Freud concludes his essay with this extraordinary statement:
And now it may be expected that the other of the two heavenly forces, eternal Eros, will put forth his strength so as to maintain itself alongside of his equally immortal adversary.
It is fascinating that Freud here raises Eros and Thanatos—previously referred to as human instincts—to heavenly forces (Freud’s emphasis). Freud here is speaking of Eros as an immortal force beyond the human which will be putting forth his strength so as to “maintain itself” against Thanatos, its immortal adversary.
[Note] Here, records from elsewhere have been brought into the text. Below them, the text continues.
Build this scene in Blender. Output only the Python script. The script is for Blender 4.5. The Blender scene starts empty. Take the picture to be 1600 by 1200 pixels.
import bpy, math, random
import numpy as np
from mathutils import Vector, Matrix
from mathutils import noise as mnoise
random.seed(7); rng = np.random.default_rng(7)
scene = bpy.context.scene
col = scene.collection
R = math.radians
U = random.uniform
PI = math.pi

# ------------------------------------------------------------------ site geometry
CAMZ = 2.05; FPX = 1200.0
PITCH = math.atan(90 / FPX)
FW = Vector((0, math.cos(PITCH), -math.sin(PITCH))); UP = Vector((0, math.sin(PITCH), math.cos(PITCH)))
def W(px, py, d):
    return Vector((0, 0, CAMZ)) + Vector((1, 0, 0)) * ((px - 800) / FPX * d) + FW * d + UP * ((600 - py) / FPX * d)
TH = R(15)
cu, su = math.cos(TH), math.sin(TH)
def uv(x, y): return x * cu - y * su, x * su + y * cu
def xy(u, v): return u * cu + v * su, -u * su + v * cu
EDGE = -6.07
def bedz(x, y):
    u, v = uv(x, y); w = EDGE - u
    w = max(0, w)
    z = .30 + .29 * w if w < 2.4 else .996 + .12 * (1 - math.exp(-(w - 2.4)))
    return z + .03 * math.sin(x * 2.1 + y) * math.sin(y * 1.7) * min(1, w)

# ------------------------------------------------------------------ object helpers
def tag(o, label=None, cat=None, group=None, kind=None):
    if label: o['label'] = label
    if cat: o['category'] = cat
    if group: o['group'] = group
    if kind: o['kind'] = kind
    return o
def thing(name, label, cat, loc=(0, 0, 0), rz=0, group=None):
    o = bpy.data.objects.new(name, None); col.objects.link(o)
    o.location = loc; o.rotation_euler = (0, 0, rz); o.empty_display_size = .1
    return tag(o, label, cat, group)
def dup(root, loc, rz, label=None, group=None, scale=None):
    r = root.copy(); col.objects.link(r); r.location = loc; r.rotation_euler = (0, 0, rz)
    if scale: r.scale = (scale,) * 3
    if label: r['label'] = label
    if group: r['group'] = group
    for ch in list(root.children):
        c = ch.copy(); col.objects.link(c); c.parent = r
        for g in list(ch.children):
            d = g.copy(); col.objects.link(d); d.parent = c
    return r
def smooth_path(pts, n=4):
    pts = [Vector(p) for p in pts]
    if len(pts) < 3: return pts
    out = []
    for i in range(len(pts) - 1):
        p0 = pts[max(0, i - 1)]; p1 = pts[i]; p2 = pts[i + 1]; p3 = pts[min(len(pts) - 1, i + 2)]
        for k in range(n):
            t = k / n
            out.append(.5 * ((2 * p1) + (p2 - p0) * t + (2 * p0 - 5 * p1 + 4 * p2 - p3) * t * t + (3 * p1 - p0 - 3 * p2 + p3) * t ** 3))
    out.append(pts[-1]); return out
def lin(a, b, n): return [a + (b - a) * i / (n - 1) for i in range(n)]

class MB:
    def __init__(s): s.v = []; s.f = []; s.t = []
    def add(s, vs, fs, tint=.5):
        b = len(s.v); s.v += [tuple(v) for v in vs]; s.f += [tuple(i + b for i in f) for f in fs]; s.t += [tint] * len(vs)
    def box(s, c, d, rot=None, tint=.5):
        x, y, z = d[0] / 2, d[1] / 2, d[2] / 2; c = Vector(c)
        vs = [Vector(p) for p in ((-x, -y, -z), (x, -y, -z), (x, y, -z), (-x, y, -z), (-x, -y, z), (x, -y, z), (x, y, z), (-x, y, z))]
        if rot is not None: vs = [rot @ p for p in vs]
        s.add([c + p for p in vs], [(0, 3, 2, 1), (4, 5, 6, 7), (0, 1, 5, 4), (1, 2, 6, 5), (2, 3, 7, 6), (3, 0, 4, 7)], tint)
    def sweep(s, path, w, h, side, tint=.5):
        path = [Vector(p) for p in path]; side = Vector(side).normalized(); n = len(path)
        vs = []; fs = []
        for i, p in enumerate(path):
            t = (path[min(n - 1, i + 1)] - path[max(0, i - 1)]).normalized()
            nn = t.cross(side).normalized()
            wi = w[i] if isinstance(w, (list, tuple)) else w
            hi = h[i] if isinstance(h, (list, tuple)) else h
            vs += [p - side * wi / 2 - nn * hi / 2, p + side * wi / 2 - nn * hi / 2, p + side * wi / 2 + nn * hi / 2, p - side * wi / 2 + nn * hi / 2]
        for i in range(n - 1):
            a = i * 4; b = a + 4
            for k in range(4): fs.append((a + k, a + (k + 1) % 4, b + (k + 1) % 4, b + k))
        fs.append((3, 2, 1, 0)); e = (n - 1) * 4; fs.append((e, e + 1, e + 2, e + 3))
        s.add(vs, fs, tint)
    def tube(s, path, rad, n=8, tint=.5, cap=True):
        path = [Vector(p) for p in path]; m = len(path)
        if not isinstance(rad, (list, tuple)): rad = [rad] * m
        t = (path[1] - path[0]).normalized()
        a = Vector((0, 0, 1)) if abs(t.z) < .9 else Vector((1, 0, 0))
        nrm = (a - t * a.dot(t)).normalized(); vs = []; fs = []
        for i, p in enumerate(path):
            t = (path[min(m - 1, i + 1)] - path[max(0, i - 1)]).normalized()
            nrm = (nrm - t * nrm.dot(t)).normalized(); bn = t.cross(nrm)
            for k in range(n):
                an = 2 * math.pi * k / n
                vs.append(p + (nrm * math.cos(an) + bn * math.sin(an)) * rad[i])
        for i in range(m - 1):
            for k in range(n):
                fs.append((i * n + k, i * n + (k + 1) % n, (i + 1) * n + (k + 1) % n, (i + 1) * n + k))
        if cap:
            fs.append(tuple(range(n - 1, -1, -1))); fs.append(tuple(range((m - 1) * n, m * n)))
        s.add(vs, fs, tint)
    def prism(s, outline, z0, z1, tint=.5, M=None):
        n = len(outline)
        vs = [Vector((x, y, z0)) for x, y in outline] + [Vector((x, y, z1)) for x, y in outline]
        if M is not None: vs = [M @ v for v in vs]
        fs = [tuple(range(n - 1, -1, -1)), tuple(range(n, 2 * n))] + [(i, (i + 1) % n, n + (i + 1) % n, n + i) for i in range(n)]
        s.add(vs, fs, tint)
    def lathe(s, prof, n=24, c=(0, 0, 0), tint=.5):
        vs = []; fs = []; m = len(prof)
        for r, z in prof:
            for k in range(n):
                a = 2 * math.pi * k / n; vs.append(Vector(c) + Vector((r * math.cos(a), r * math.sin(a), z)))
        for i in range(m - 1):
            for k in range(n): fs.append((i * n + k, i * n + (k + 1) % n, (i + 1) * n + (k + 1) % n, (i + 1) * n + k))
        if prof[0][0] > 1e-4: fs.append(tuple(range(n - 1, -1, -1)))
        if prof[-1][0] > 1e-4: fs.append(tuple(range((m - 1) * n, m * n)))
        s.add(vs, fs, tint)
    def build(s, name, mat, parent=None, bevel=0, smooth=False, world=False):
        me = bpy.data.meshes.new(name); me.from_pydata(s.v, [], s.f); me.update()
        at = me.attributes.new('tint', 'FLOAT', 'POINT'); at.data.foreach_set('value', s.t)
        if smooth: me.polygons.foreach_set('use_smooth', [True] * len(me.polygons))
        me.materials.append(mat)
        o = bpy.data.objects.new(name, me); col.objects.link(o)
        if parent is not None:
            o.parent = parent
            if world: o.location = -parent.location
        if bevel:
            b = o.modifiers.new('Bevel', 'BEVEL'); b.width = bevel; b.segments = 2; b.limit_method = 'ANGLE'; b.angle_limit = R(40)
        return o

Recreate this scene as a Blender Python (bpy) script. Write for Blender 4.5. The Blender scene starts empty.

What is it that led Freud to expect Eros to exert itself in this way? Whatever it was, something else happened to Freud which led him two years later to write in his New Introductory Lectures on Psycho-Analysis:
“…our best hope for the future is that the intellect—the scientific spirit, reason—should in time establish a dictatorship over the human mind. Whatever…opposes such a development is a danger for the future of mankind.”
I wrote in Psyche Speaks, some 34 years ago, when first commenting on Freud’s conclusions:
Here Freud seems to forget his call to Eros and falls into the typical stance of siding with reason against the soul. I feel that Freud’s earlier stance was more correct, that the battle is not between Eros and Logos, but between Eros and Thanatos. Thanatos seems ever present in today’s world. But where is Eros?
If anything, the world has grown darker since I wrote those words, and Eros seems even less visible and present. Psyche Speaks was my effort to point to Eros as what the world needs. In his 1960 letter to Herbert Read, Jung called what was needed, was a “great dream.” Jung said that such a great dream has always spoken through the artist as “mouthpiece” proclaiming the arrival of the coming guest. It is the artist’s love and passion (the human eros) that needs to be listened to in order to proclaim and welcome the coming guest (the heavenly Eros). In my view, it was the artist in each of us that would be the source of what was necessary to welcome the coming guest. But we seem far from such a realization and manifestation.
The earlier Freud expects the arrival of the heavenly Eros. The later Jung expects the arrival of the coming guest. I think both great men are talking about the same thing.
Thus, in the face of the final Ragnarök, which seems ever more certain, one may either give up in despair, entertain oneself to death, or manifest ever more fully the human Eros that is love and passion and generative creativity. One must perhaps, celebrate both the final Ragnarök and welcome Eros, the coming guest.